- **Aim of the task**:
Each line from the beginning of the data below through the line containing "CT, ST = math.cos(TH), math.sin(TH)" should be repeated exactly, please.

- **Information shown**:
----
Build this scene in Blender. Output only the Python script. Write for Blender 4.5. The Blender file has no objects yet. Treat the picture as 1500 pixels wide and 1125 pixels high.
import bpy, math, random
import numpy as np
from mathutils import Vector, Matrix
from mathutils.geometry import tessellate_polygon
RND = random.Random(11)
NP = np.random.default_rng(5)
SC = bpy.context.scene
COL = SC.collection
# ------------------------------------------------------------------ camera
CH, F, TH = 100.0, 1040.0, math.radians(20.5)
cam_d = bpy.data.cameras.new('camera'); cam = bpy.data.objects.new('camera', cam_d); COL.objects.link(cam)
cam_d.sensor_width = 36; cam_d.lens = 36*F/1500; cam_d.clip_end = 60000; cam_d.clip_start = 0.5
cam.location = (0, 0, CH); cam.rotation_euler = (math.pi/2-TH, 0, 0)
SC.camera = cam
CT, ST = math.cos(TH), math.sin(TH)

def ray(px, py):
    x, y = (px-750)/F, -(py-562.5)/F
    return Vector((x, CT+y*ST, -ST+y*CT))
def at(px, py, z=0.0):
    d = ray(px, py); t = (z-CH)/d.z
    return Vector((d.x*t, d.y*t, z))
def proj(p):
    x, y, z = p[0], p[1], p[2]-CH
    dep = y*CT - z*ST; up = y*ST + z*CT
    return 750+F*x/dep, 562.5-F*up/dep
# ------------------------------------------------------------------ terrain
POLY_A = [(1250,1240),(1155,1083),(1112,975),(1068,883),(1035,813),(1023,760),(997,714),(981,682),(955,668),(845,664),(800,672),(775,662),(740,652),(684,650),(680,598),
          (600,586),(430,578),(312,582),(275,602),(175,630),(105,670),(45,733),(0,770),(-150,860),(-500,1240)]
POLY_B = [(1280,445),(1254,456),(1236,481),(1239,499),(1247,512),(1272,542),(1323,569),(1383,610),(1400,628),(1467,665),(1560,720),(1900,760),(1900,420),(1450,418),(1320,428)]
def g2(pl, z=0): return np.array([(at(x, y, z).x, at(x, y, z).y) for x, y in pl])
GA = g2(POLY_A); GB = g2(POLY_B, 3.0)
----
- **The reply**:
Build this scene in Blender. Output only the Python script. Write for Blender 4.5. The Blender file has no objects yet. Treat the picture as 1500 pixels wide and 1125 pixels high.
import bpy, math, random
import numpy as np
from mathutils import Vector, Matrix
from mathutils.geometry import tessellate_polygon
RND = random.Random(11)
NP = np.random.default_rng(5)
SC = bpy.context.scene
COL = SC.collection
# ------------------------------------------------------------------ camera
CH, F, TH = 100.0, 1040.0, math.radians(20.5)
cam_d = bpy.data.cameras.new('camera'); cam = bpy.data.objects.new('camera', cam_d); COL.objects.link(cam)
cam_d.sensor_width = 36; cam_d.lens = 36*F/1500; cam_d.clip_end = 60000; cam_d.clip_start = 0.5
cam.location = (0, 0, CH); cam.rotation_euler = (math.pi/2-TH, 0, 0)
SC.camera = cam
CT, ST = math.cos(TH), math.sin(TH)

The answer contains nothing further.